Collect all lines below with the string "script".

[start]

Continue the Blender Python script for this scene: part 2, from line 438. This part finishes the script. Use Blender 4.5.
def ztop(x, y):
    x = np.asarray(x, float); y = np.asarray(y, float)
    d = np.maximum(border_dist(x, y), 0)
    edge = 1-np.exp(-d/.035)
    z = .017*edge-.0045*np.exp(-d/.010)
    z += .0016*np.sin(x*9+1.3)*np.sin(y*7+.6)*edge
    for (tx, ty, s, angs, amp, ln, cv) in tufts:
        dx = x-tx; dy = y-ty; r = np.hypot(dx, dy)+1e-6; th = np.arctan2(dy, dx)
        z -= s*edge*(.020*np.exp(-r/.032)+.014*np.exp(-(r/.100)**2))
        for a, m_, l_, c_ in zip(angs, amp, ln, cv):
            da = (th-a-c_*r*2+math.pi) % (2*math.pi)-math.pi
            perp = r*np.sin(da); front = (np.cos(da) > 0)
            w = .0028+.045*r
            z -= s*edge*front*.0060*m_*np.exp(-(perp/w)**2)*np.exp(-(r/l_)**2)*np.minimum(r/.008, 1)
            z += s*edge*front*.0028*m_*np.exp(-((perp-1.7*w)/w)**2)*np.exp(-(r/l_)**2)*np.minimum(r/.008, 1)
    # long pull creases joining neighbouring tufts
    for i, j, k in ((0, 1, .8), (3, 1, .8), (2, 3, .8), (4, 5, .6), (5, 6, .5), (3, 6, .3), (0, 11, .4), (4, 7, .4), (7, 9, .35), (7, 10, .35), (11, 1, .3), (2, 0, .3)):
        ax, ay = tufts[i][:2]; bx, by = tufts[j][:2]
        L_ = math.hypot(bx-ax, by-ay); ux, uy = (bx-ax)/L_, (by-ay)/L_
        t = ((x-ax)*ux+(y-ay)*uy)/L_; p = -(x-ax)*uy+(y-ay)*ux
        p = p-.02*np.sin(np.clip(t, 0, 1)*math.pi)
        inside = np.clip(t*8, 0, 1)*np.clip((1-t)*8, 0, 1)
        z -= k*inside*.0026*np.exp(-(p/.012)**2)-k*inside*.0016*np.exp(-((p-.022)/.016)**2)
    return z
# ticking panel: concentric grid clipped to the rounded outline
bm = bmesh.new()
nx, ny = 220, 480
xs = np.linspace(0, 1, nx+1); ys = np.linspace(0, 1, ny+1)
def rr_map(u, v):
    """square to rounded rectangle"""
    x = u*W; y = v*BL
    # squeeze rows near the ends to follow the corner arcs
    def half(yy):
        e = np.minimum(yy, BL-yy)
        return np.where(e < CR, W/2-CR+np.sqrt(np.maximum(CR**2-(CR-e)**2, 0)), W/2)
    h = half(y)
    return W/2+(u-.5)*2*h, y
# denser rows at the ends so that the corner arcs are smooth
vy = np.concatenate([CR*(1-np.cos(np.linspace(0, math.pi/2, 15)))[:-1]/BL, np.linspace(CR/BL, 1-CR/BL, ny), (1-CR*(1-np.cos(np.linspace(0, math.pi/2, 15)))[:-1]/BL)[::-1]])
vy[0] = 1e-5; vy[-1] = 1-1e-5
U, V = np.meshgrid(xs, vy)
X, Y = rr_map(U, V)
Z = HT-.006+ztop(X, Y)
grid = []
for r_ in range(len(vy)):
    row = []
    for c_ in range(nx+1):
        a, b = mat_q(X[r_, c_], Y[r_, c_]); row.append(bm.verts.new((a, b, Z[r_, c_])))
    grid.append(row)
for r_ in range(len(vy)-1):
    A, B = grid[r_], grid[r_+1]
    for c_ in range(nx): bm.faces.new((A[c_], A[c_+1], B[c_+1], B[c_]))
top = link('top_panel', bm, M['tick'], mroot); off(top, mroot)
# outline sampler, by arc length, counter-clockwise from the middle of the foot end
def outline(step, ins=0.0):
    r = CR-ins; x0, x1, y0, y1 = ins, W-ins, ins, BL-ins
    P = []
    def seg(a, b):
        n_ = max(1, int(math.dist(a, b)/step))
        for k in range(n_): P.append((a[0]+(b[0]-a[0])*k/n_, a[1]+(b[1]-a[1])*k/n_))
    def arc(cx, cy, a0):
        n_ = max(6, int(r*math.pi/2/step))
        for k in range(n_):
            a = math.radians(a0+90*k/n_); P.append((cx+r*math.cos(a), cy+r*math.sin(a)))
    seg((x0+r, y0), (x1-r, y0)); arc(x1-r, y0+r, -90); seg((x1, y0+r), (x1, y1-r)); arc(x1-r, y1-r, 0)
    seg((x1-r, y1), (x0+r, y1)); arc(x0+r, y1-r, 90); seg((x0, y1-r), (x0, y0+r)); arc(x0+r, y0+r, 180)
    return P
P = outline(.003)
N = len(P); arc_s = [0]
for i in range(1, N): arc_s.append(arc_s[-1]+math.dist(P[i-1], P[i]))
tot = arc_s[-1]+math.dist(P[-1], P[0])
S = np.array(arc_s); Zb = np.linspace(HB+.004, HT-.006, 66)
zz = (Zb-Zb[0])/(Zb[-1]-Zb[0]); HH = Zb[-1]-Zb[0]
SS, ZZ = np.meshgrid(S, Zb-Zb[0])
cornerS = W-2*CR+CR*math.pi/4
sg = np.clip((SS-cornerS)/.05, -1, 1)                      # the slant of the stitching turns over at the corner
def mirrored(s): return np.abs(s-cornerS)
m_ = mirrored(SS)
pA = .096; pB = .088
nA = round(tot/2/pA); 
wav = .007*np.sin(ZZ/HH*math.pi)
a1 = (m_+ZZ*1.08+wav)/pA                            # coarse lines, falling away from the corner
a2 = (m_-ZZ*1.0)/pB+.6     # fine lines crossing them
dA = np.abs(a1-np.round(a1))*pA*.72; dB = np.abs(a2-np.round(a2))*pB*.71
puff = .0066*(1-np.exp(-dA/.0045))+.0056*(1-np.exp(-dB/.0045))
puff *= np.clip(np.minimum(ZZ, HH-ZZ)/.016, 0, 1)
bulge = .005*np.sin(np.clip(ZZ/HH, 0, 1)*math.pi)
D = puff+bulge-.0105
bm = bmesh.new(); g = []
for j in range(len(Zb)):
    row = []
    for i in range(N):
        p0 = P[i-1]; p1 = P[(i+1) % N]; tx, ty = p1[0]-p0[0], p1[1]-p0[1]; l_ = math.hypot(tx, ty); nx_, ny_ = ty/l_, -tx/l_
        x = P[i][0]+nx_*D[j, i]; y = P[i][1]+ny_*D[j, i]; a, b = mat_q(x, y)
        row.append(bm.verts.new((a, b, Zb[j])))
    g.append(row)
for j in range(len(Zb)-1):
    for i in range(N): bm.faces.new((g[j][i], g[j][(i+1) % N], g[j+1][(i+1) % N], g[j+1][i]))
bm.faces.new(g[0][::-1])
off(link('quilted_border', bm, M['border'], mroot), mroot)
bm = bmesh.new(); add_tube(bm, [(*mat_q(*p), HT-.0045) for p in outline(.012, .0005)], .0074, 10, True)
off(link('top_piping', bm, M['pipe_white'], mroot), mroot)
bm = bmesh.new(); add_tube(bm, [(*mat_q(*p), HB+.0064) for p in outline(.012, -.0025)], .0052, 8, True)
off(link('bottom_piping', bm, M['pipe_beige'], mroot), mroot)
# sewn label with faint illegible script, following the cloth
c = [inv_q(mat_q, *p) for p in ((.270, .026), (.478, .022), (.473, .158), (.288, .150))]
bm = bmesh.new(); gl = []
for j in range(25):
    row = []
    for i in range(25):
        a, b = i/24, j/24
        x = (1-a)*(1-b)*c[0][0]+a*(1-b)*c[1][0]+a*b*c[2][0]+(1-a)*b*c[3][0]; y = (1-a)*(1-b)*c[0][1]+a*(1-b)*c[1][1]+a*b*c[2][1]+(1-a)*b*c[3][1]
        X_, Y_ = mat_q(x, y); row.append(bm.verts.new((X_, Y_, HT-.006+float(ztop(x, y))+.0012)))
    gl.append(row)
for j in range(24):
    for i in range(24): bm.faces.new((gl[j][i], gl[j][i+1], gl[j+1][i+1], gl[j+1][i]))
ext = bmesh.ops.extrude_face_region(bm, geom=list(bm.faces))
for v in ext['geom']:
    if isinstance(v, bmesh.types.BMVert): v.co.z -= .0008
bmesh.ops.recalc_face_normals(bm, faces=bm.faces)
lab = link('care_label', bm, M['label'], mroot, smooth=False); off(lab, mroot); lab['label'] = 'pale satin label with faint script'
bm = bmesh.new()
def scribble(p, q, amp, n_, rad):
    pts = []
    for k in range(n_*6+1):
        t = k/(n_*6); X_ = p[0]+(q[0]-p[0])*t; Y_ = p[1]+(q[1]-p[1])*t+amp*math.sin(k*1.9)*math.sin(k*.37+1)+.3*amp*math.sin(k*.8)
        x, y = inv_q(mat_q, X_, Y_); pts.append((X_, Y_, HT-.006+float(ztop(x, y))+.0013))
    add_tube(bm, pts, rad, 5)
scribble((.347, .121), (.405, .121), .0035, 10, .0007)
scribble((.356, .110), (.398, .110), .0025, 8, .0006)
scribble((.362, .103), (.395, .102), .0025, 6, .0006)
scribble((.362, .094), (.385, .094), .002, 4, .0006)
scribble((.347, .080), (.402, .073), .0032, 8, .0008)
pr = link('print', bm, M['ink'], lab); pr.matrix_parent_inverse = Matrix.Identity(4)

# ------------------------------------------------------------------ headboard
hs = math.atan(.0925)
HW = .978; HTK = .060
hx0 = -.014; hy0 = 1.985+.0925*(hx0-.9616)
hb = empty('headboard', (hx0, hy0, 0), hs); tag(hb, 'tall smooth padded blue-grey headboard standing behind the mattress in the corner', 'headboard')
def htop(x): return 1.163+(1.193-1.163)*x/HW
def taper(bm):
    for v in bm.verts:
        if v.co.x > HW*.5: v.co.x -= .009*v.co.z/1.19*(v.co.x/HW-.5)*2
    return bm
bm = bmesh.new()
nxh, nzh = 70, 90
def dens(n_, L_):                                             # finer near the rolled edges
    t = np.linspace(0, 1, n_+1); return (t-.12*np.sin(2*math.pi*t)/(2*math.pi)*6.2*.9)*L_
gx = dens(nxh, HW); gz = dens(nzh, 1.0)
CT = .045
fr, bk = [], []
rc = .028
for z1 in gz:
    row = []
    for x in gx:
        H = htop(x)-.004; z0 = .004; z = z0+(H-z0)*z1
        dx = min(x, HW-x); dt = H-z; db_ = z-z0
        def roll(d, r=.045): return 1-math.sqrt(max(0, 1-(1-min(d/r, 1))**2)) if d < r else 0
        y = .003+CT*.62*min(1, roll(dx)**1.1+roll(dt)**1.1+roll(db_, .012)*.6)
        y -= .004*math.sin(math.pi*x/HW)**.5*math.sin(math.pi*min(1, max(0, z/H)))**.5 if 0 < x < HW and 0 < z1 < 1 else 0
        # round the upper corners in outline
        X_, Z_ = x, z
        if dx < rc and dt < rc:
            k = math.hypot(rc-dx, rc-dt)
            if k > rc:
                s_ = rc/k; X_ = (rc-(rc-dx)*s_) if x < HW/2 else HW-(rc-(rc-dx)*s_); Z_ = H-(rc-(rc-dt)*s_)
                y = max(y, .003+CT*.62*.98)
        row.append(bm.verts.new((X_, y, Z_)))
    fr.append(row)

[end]

* _ANSWER TO THE PROBLEM_:
Continue the Blender Python script for this scene: part 2, from line 438. This part finishes the script. Use Blender 4.5.
# sewn label with faint illegible script, following the cloth
lab = link('care_label', bm, M['label'], mroot, smooth=False); off(lab, mroot); lab['label'] = 'pale satin label with faint script'